Just as he is going you manage, though almost bursting with the effort, to stammer out–“What do you mean by telling tales of me to all the fellows?” He looks perplexed, as if at a loss for your meaning. “Tell tales of you?” says he. “I don’t know what you mean, old chap.”

“Yes, you do. How did they all know all about me this morning, if you hadn’t told them?”

Then, as if your meaning suddenly dawned upon him, he breaks into a forced laugh, and exclaims–

“Oh, the chaff between Tom and Jack! I was awfully angry with Jack for beginning it–awfully angry. We happened to be talking last night, you know, about home, and I just mentioned what you had told me, never thinking the fellow would be such a cad as to let it out.”

You are so much taken aback at the impudence of the fellow, that you let him walk away without another word. If you have derived no other advantage from your first day at school, you have at least learned to know the character of Jerry. And you find it out better as you go on.

If you quarrel with him, and threaten him with condign punishment, he will report you to the doctor, and you’ll get an imposition. If you sit up beyond hours reading, he’ll contrive to let the monitors know, and your book will be confiscated; if you happen to be “spinning a yarn” with a chum in your study, you will generally find, if you open the door suddenly, that he is not very far from the keyhole; if you get up a party to partake of a smuggled supper in the dormitory, he will conduct a master to the scene, and get you into a row. There’s no secret so deadly he won’t get hold of; nothing you want kept quiet that he won’t spread all round the school. In fact, there’s scarcely anything he does not put his finger into, and everything he puts his finger into he spoils.

If, in a weak moment of benevolence, you take him back into your confidence and friendship, no one will be more humble and forgiving and affable; but he will just use your new favour as a weapon for paying back old grudges, and sorely will you repent your folly.

In fact, there is only one place for Jerry–that place is Coventry. That city is famous for one sneak already. Let Jerry keep him company. There he can tell tales, and peep and listen and wriggle to his heart’s content. He’ll please himself, and do no one any harm.

A sneak has not always the plea of self-interest for his meanness. Often enough his tale-bearing or his mischief-making can not only do his victims incalculable harm, but cannot do him any possible good.

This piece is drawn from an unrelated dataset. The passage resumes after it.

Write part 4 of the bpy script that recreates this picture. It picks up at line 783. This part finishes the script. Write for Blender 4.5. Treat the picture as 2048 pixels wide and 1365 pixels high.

What good did the snake in the fable expect who, having been rescued, and warmed and restored to life by the merciful woodcutter, turned on his deliverer and stung him? No wonder the good fellow knocked him on the head! I knew another sneak once who seemed to make a regular profession of this amiable propensity. He seemed to consider his path in life was to detect and inform on whatever, to his small mind, seemed a culpable offence. In the middle of school, all of a sudden his raspy voice would lift itself up in ejaculations like these, addressed to the master,–

“Please, sir,” (he always prefaced his remarks with “Please, sir”), “Please, sir, Tom Cobb’s eating an apple!”